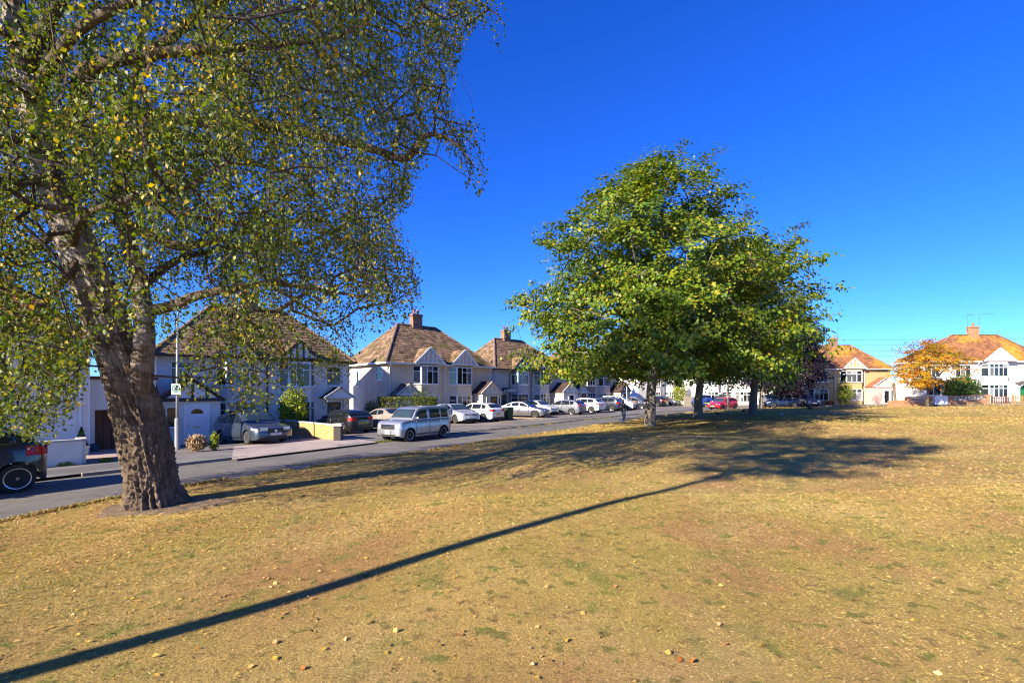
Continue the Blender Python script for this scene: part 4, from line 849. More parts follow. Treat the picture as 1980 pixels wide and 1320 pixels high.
def broadleaf(name, label, base, prof, trunk_r, limbs, ncl, per, leaf, lm, bm, off=(0,0), clump=(.55,.24), seed=1, zlow=None, bias=.5, rough=.36, lean=(0,0), taper=(1.45,1.12,.95,.6,.03), sprays=()):
    """tree with foliage clumps through a crown given as radius against height"""
    global rng; keep_rng = rng; rng = np.random.default_rng(seed); x, y = base; z = lz(x,y)-.05
    T = thing(name, label, 'tree', (x,y,z)); zs = np.array([p[0] for p in prof]); rs = np.array([p[1] for p in prof]); top = zs[-1]; A = []
    # clump centres
    while len(A) < ncl:
        zz = rng.uniform(zs[0], top); r = np.interp(zz, zs, rs); a = rng.uniform(0, 2*math.pi)
        if rng.random() > (r/rs.max())**1.1+.05: continue
        k = 1+rough*1.6*mnoise.noise((math.cos(a)*1.3+seed, math.sin(a)*1.3, zz*.32)); q = r*k*rng.random()**bias
        p = np.array([off[0]+lean[0]*zz/top+q*math.cos(a), off[1]+lean[1]*zz/top+q*math.sin(a), zz])
        if mnoise.noise((p[0]*.36+seed*3, p[1]*.36, p[2]*.5)) < -.16: continue
        if zlow is not None and zz < zlow(p[0], p[1]): continue
        A.append(p)
    for (q0, q1, m_) in sprays:                       # leafy branches standing out of the outline
        for t in np.linspace(0, 1, m_): A.append(np.array(q0)*(1-t)+np.array(q1)*t+rng.normal(0, .32*(1.15-t), 3))
    A = np.array(A); mb = MB(); hf = top*.62
    tpath = catmull([(0,0,-.25),(0,0,0),(lean[0]*.06,.02,top*.12),(lean[0]*.2+.1,-.05,top*.3),(lean[0]*.35,.05,top*.48),(lean[0]*.6+.1,0,hf),(lean[0]*.8,0,top*.86)], 60)
    n = len(tpath); rd = np.interp(np.linspace(0,1,n), [0,.06,.2,.5,1], [trunk_r*k for k in taper[:4]]+[.03])
    bark_tube(mb, tpath, rd, 20, .10, None, 5); init = [([list(q) for q in tpath[14::3]], -1)]
    for i in range(limbs):
        a = 2*math.pi*i/limbs+rng.uniform(-.3,.3); t0 = rng.uniform(.40,.70); p0 = tpath[int(t0*n)]; zz = min(top*.9, p0[2]+rng.uniform(.12,.4)*top); r = np.interp(zz, zs, rs)*rng.uniform(.5,.75)
        e = np.array([off[0]+r*math.cos(a), off[1]+r*math.sin(a), zz]); mid = p0*.5+e*.5+np.array([0,0,-.03*top])*rng.uniform(-.6,1); l = catmull([p0, p0*.75+mid*.25+[0,0,.02*top], mid, e], 24)
        bark_tube(mb, l, np.linspace(trunk_r*rng.uniform(.32,.5), .035, len(l)), 8, .08); init.append(([list(q) for q in l[2::3]], -1))
    mb.build('trunk', bm, T, True); B, par, c, n0 = grow(init, A, .7, .07); b2 = MB(); branch_mesh(b2, B, par, c, n0, .012, .45, .11, 5); bo = b2.build('branches', bm, T); bo['kind'] = 'stuff'
    K = rng.integers(int(per*.6), int(per*1.4), len(A)); C = np.repeat(A, K, 0); m = len(C); sz = np.repeat(rng.uniform(.7,1.3,len(A)), K)[:,None]
    ctr = np.array([off[0]+lean[0]*.5, off[1]+lean[1]*.5, top*.42]); ta_ = unit(unit(A-ctr)*[1,1,.55]+rng.normal(0,.42,A.shape)+[0,0,.05]); TA = np.repeat(ta_, K, 0); tt = rng.random(m)[:,None]**.8
    P = C+TA*(tt-.4)*clump[0]*2.6*sz-np.array([0,0,1])*(tt*tt)*clump[0]*.55*sz+rng.normal(0,1,(m,3))*[clump[0],clump[0],clump[1]]*sz*.40; ctr = np.array([off[0]+lean[0]*.5, off[1]+lean[1]*.5, top*.45]); out = unit(P-ctr)
    nr = unit(out*.6+TA*.35+[0,0,.6]+np.repeat(rng.normal(0,.35,A.shape),K,0)+rng.normal(0,.38,(m,3))); ax = unit(np.cross(nr, rng.normal(0,1,(m,3)))+out*.35+[0,0,-.35]); s_ = rng.uniform(.65,1.25,m)*leaf
    leaves_obj('crown', P, ax, nr, s_, s_*.95, lm, T, .18); rng = keep_rng; return T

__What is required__
The listing above must be printed again exactly, minus its pictures.

__Completed task__
Continue the Blender Python script for this scene: part 4, from line 849. More parts follow. Treat the picture as 1980 pixels wide and 1320 pixels high.
def broadleaf(name, label, base, prof, trunk_r, limbs, ncl, per, leaf, lm, bm, off=(0,0), clump=(.55,.24), seed=1, zlow=None, bias=.5, rough=.36, lean=(0,0), taper=(1.45,1.12,.95,.6,.03), sprays=()):
    """tree with foliage clumps through a crown given as radius against height"""
    global rng; keep_rng = rng; rng = np.random.default_rng(seed); x, y = base; z = lz(x,y)-.05
    T = thing(name, label, 'tree', (x,y,z)); zs = np.array([p[0] for p in prof]); rs = np.array([p[1] for p in prof]); top = zs[-1]; A = []
    # clump centres
    while len(A) < ncl:
        zz = rng.uniform(zs[0], top); r = np.interp(zz, zs, rs); a = rng.uniform(0, 2*math.pi)
        if rng.random() > (r/rs.max())**1.1+.05: continue
        k = 1+rough*1.6*mnoise.noise((math.cos(a)*1.3+seed, math.sin(a)*1.3, zz*.32)); q = r*k*rng.random()**bias
        p = np.array([off[0]+lean[0]*zz/top+q*math.cos(a), off[1]+lean[1]*zz/top+q*math.sin(a), zz])
        if mnoise.noise((p[0]*.36+seed*3, p[1]*.36, p[2]*.5)) < -.16: continue
        if zlow is not None and zz < zlow(p[0], p[1]): continue
        A.append(p)
    for (q0, q1, m_) in sprays:                       # leafy branches standing out of the outline
        for t in np.linspace(0, 1, m_): A.append(np.array(q0)*(1-t)+np.array(q1)*t+rng.normal(0, .32*(1.15-t), 3))
    A = np.array(A); mb = MB(); hf = top*.62
    tpath = catmull([(0,0,-.25),(0,0,0),(lean[0]*.06,.02,top*.12),(lean[0]*.2+.1,-.05,top*.3),(lean[0]*.35,.05,top*.48),(lean[0]*.6+.1,0,hf),(lean[0]*.8,0,top*.86)], 60)
    n = len(tpath); rd = np.interp(np.linspace(0,1,n), [0,.06,.2,.5,1], [trunk_r*k for k in taper[:4]]+[.03])
    bark_tube(mb, tpath, rd, 20, .10, None, 5); init = [([list(q) for q in tpath[14::3]], -1)]
    for i in range(limbs):
        a = 2*math.pi*i/limbs+rng.uniform(-.3,.3); t0 = rng.uniform(.40,.70); p0 = tpath[int(t0*n)]; zz = min(top*.9, p0[2]+rng.uniform(.12,.4)*top); r = np.interp(zz, zs, rs)*rng.uniform(.5,.75)
        e = np.array([off[0]+r*math.cos(a), off[1]+r*math.sin(a), zz]); mid = p0*.5+e*.5+np.array([0,0,-.03*top])*rng.uniform(-.6,1); l = catmull([p0, p0*.75+mid*.25+[0,0,.02*top], mid, e], 24)
        bark_tube(mb, l, np.linspace(trunk_r*rng.uniform(.32,.5), .035, len(l)), 8, .08); init.append(([list(q) for q in l[2::3]], -1))
    mb.build('trunk', bm, T, True); B, par, c, n0 = grow(init, A, .7, .07); b2 = MB(); branch_mesh(b2, B, par, c, n0, .012, .45, .11, 5); bo = b2.build('branches', bm, T); bo['kind'] = 'stuff'
    K = rng.integers(int(per*.6), int(per*1.4), len(A)); C = np.repeat(A, K, 0); m = len(C); sz = np.repeat(rng.uniform(.7,1.3,len(A)), K)[:,None]
    ctr = np.array([off[0]+lean[0]*.5, off[1]+lean[1]*.5, top*.42]); ta_ = unit(unit(A-ctr)*[1,1,.55]+rng.normal(0,.42,A.shape)+[0,0,.05]); TA = np.repeat(ta_, K, 0); tt = rng.random(m)[:,None]**.8
    P = C+TA*(tt-.4)*clump[0]*2.6*sz-np.array([0,0,1])*(tt*tt)*clump[0]*.55*sz+rng.normal(0,1,(m,3))*[clump[0],clump[0],clump[1]]*sz*.40; ctr = np.array([off[0]+lean[0]*.5, off[1]+lean[1]*.5, top*.45]); out = unit(P-ctr)
    nr = unit(out*.6+TA*.35+[0,0,.6]+np.repeat(rng.normal(0,.35,A.shape),K,0)+rng.normal(0,.38,(m,3))); ax = unit(np.cross(nr, rng.normal(0,1,(m,3)))+out*.35+[0,0,-.35]); s_ = rng.uniform(.65,1.25,m)*leaf
    leaves_obj('crown', P, ax, nr, s_, s_*.95, lm, T, .18); rng = keep_rng; return T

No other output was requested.